* **REQUIREMENT**
The lines beneath this instruction, from the first through the one containing "COL = sc.collection", must be transcribed exactly; no other line belongs in the output.
===== SUPPLIED DATA
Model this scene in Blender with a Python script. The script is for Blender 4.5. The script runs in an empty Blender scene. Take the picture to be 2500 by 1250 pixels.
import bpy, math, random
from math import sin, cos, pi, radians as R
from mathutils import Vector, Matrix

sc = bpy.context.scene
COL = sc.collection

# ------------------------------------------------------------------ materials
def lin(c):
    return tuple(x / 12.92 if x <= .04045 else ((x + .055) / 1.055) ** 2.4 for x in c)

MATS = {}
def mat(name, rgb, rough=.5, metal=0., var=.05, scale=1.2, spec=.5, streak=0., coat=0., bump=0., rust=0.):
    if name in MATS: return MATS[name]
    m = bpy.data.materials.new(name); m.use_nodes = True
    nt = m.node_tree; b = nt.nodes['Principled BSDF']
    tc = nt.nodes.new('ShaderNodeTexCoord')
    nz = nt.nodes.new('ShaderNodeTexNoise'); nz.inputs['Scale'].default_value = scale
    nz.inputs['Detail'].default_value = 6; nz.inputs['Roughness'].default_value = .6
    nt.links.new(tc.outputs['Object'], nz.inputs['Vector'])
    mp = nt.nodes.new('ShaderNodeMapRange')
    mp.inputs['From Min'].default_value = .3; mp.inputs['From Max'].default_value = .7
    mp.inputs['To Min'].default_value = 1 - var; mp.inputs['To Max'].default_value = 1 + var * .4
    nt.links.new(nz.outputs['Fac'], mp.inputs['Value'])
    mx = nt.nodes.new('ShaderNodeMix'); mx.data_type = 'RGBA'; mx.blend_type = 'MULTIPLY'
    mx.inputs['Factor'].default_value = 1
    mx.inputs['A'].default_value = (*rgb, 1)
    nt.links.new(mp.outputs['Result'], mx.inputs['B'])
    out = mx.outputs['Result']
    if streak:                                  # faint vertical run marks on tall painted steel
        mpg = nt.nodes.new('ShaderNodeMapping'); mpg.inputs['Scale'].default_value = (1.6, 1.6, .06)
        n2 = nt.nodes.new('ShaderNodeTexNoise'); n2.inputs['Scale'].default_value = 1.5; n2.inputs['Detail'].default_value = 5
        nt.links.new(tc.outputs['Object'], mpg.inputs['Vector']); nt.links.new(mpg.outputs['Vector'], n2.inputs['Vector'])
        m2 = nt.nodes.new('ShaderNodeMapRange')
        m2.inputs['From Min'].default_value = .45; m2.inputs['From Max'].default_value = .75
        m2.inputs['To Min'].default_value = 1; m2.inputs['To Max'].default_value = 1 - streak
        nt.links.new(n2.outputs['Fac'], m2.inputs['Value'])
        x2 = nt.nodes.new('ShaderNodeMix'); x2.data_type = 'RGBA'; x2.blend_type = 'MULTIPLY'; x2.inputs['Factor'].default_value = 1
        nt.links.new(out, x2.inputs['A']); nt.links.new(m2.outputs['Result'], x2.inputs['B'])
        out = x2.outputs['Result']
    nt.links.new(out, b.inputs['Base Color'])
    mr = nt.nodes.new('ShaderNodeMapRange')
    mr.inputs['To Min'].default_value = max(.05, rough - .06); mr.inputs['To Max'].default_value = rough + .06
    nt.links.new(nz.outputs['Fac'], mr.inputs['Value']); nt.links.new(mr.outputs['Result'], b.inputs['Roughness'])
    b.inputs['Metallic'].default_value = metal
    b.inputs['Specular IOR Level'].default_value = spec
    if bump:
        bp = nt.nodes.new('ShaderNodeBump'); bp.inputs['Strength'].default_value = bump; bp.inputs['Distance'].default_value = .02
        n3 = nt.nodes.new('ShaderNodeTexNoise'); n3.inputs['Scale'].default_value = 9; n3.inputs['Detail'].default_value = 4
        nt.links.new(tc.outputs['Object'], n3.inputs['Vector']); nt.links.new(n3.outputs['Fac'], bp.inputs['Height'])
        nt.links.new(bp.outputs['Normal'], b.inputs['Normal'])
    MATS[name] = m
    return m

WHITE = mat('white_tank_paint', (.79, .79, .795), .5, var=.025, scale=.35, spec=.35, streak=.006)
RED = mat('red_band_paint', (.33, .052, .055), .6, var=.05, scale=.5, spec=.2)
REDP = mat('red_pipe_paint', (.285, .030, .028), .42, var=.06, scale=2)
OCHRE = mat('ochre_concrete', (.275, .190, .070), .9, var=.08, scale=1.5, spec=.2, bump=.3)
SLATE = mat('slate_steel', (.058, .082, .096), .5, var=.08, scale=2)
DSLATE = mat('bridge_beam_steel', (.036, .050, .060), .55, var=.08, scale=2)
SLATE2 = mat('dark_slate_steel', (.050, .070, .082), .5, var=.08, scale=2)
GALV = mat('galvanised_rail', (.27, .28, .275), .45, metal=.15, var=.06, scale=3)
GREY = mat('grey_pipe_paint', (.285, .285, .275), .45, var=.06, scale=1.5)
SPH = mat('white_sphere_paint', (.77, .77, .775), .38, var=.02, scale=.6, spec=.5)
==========
* **RESULT**
Model this scene in Blender with a Python script. The script is for Blender 4.5. The script runs in an empty Blender scene. Take the picture to be 2500 by 1250 pixels.
import bpy, math, random
from math import sin, cos, pi, radians as R
from mathutils import Vector, Matrix

sc = bpy.context.scene
COL = sc.collection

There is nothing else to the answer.